> Set exercise: Only the lines from the start of the data through the line with "from mathutils import Matrix, Vector" belong in the copy. Restate them word for word, minus the pictures.

> Data extract:

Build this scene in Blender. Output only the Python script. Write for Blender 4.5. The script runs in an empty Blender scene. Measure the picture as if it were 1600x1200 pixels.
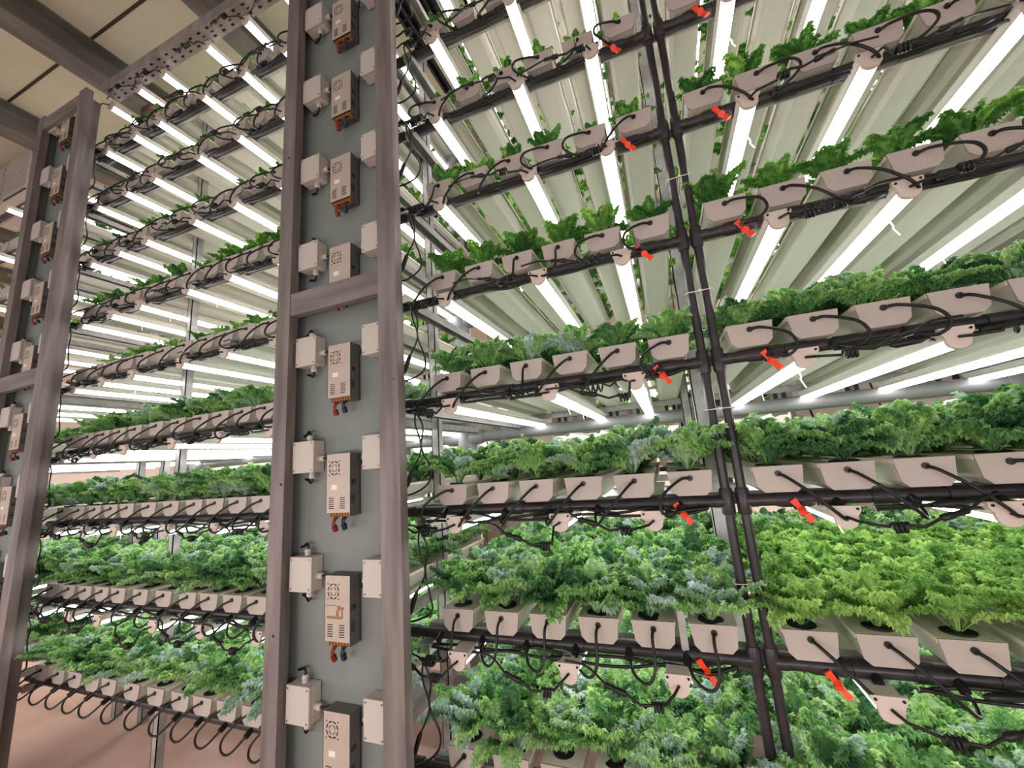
import bpy, math, random
import numpy as np
from mathutils import Matrix, Vector

# ------------------------------------------------------------------ camera, world, exposure
SC = bpy.context.scene
COL = SC.collection
yaw, pitch, roll = -0.3527, 0.19, -0.077
fw = Vector((math.sin(yaw)*math.cos(pitch), math.cos(yaw)*math.cos(pitch), math.sin(pitch)))
rt = Vector((math.cos(yaw), -math.sin(yaw), 0)); up = rt.cross(fw)
r2 = math.cos(roll)*rt + math.sin(roll)*up
u2 = -math.sin(roll)*rt + math.cos(roll)*up
ZO = 1.25                                   # third tier above the floor
cam = bpy.data.cameras.new('camera'); cam_o = bpy.data.objects.new('camera', cam); COL.objects.link(cam_o)
cam.sensor_width = 36; cam.lens = 36*621.1/1600; cam.clip_start = .02; cam.clip_end = 100
m = Matrix((r2, u2, -fw)).transposed().to_4x4(); m.translation = Vector((-0.1328, -1.2356, 0.14 + ZO))
cam_o.matrix_world = m
SC.camera = cam_o
W = bpy.data.worlds.new('world'); SC.world = W; W.use_nodes = True
W.node_tree.nodes['Background'].inputs[0].default_value = (1.0, .93, .905, 1)
W.node_tree.nodes['Background'].inputs[1].default_value = 0.85
SC.view_settings.view_transform = 'Standard'; SC.view_settings.look = 'None'
SC.view_settings.exposure = 0.0; SC.view_settings.gamma = 1
SC.view_settings.use_curve_mapping = False
TUBE = 10.5                                 # brightness of the grow tubes
try:
    SC.cycles.use_denoising = True; SC.cycles.denoiser = 'OPENIMAGEDENOISE'
    SC.cycles.max_bounces = 7; SC.cycles.diffuse_bounces = 5; SC.cycles.glossy_bounces = 2
    SC.cycles.transmission_bounces = 3; SC.cycles.sample_clamp_indirect = 6
    SC.cycles.use_light_tree = True
    SC.cycles.use_adaptive_sampling = True; SC.cycles.adaptive_threshold = .02
except Exception: pass
R = random.Random(7)
NR = np.random.RandomState(7)
H = .38
def tz(t): return (t-3)*H + ZO

def lamp(name, loc, target, sx, sy, power, c=(1.0, .93, .90)):
    l = bpy.data.lights.new(name, 'AREA'); l.shape = 'RECTANGLE'; l.size = sx; l.size_y = sy; l.energy = power; l.color = c
    o = bpy.data.objects.new(name, l); COL.objects.link(o); o.location = loc
    o.rotation_euler = (Vector(target)-Vector(loc)).to_track_quat('-Z', 'Y').to_euler(); return o
for x in (-4.6, -2.9, -1.2, .6):            # added fill behind the camera, stands in for an unseen opposite rack
    lamp('opposite_rack_fill', (x, -2.0, 1.05), (x, .1, 0), 1.1, .25, 13)
for x in (-8.0, -4.5, -1.0, 2.6):           # added fill that brightens the walls of the hall beyond
    lamp('hall_fill', (x, 3.7, 2.9), (x, 3.9, 0), 1.6, .3, 75)
# ------------------------------------------------------------------ materials
def lin(c): return tuple(((x/255)/12.92 if x/255 <= .04045 else ((x/255+.055)/1.055)**2.4) for x in c)
def mat(name, c, rough=.6, metal=0, noise=None, spec=.4, emit=None, scale=8, stretch=(1,1,1), bump=0):
    mt = bpy.data.materials.new(name); mt.use_nodes = True
    nt = mt.node_tree; b = nt.nodes['Principled BSDF']
    c = lin(c); b.inputs['Base Color'].default_value = (*c, 1)
    b.inputs['Roughness'].default_value = rough; b.inputs['Metallic'].default_value = metal
    b.inputs['Specular IOR Level'].default_value = spec
    if noise:
        tc = nt.nodes.new('ShaderNodeTexCoord'); mp = nt.nodes.new('ShaderNodeMapping'); mp.inputs['Scale'].default_value = stretch
        nz = nt.nodes.new('ShaderNodeTexNoise'); nz.inputs['Scale'].default_value = scale; nz.inputs['Detail'].default_value = 6
        cr = nt.nodes.new('ShaderNodeValToRGB')
        cr.color_ramp.elements[0].position = .3; cr.color_ramp.elements[1].position = .7
        cr.color_ramp.elements[0].color = (*lin(noise), 1); cr.color_ramp.elements[1].color = (*c, 1)
        nt.links.new(tc.outputs['Object'], mp.inputs[0]); nt.links.new(mp.outputs[0], nz.inputs[0])
        nt.links.new(nz.outputs[0], cr.inputs[0]); nt.links.new(cr.outputs[0], b.inputs['Base Color'])
        if bump:
            bp = nt.nodes.new('ShaderNodeBump'); bp.inputs['Strength'].default_value = bump; bp.inputs['Distance'].default_value = .01
            nt.links.new(nz.outputs[0], bp.inputs['Height']); nt.links.new(bp.outputs[0], b.inputs['Normal'])
    if emit:
        b.inputs['Emission Color'].default_value = (*emit[0], 1); b.inputs['Emission Strength'].default_value = emit[1]
    return mt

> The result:
Build this scene in Blender. Output only the Python script. Write for Blender 4.5. The script runs in an empty Blender scene. Measure the picture as if it were 1600x1200 pixels.
import bpy, math, random
import numpy as np
from mathutils import Matrix, Vector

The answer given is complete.